09. Northern Adriatic Sea, 2011-2017

 

.

 

 

This blog covers a long stay in Lido di Jesolo on the edge of the Venetian lagoon where cruising was mostly with various friends and family on a frequently used weekend circuit. The usual route would be to leave the Porto Turistico di Jesolo marina and go down the Fiume Sile, not infrequently getting stuck on a sandbar in the mouth of the river, and then out to sea and back into the Venice lagoon and along the Giudecca Canal cruising past St Mark’s and as far as the cruise ship port. Turning around we would then go to Murano and moor alongside in a canal there for the night. Then off to Burano to anchor for another night and return to Fiume Sile the next day. Most of the lagoon is too shallow for sailing boats, the water is very rough from all the water traffic and because of many cables buried in the mud, there are very few places to anchor so options are limited. Sometimes we stayed out of the lagoon and would sail eastwards but that coast is not very interesting. One time, we delivered my Uncle Frank and Aunt Brenda to their cruise ship by parking under the cruise ship’s bow. Security was not happy. Another time, we were not paying attention to the dates and got accidentally mixed up in the middle of the Americas Cup race off St Marks. The water police made us anchor in, perhaps, the best spectating spot available and we watched the race eating lasagne. And once I tried a late-season run south to Corfu with friends Ian and John. We got as far as mid-Croatia but gave up due to timing and weather. After almost seven years of of this unadventurous stuff we needed a change and relocated to Preveza, Greece in the Ionian Sea.

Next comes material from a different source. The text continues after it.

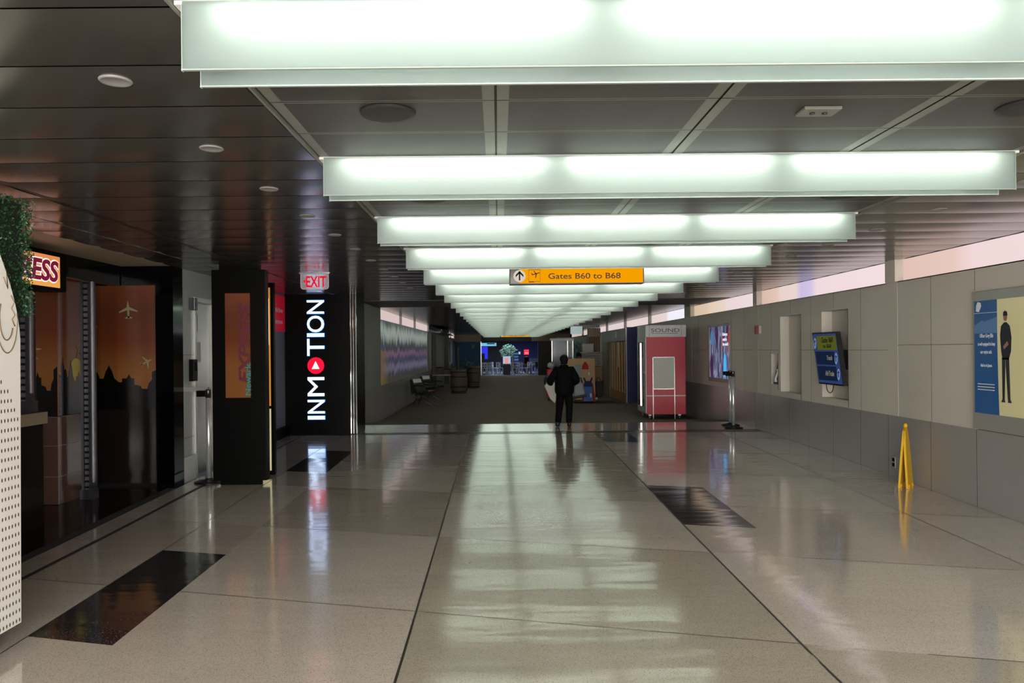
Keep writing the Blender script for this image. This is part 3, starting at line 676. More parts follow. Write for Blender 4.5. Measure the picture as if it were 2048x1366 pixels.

Mostly I didn’t keep a regular blog over this period. These are some of the few events I wrote down at the time. They cover a time when we we re-fitting for another around-the-world trip which we planned to do in stages during H’s cruise ship work vacations. It didn’t really happen as some health issues got in the way.

02-22.02.2016 Lido di Jesolo, Venice, Boat repairs and a visa for India

Grapto was not really fit for human habitation after so long on the hard so I stayed for a couple of nights in a hotel in Lido di Jesolo while I got things working. The main thing was new house batteries which I got in “Casa di Batteria” in Jesolo. Countless other essential bits a pieces were sourced in the local chandleries.

I had a quick trip on the ferry to St Mark’s to catch the tail end of the Carnivale in Venice. I just missed the fireworks and the whole piazza was ankle deep in confetti with a few masked revellers lying around looking stunned. I’ll make a better showing another year.

I needed a tourist visa for India so I could go ashore from H’s cruise ship in March (Plan A) I applied for an e-visa which is a wholly unnecessary bit of bureaucracy in this modern age but it turned out to be no good if arriving in India by boat. So (Plan B), I schlepped from Venice to Milan to go to the Indian Embassy to get a full-blown tourist visa. The embassy, which is just behind La Scala opera house, was stuffed with Indians trying to get home to the mother country. I think some of them had been there for days. After all kinds of adventures trying to get the specified size of passport photograph  I was told they would keep my passport for 8-15 days. With a Pakistan visa already in my passport my guess is I would be lucky to ever see my passport again. So that was a waste of two days of driving, 40 Euros in road tolls and an overnight hotel stay. Plan C is to try again in Bangkok. (Note: Bangkok didn’t work either.)

So back to working on the the boat. It rained almost continuously for two weeks and working outside with power tools is not recommended in the rain so it slowed things down a bit and soon it was time to head off to Marco Polo Airport for the flight to Abu Dhabi and Bangkok. See our trip Saigon to Venice.

13.-24.06.2016 Lido di Jesolo, Antifouling and Re-flagging

Progress was made with the antifouling. It is a nasty job but two coats of Primocon and two coats of Micron in a fetching navy blue have made it all look nice again. After four years in the boatyard Grapto was finally on the move. With a British Red Ensign and Italian and Venetian courtesy flags flying majestically she made the short voyage from the cradle into the water and was towed another 50 metres into a berth. This was Grapto’s last voyage under the “Red Duster” as she is now German-flagged but we had no actual German flag to hand. Being towed onto a berth felt a bit like we were the “Fighting Temeraire” although unlike that ship it is planned that Grapto will battle again. The reflagging was not really a “Brexit” protest, although it might have been if I had thought of it, it was just that a revised Part 1 registration suitable for my UK residency status was going to be expensive to arrange as all local marine surveyors qualified to take a tape-measure to the boat wanted several thousand euros to confirm what they could have found out from a catalogue.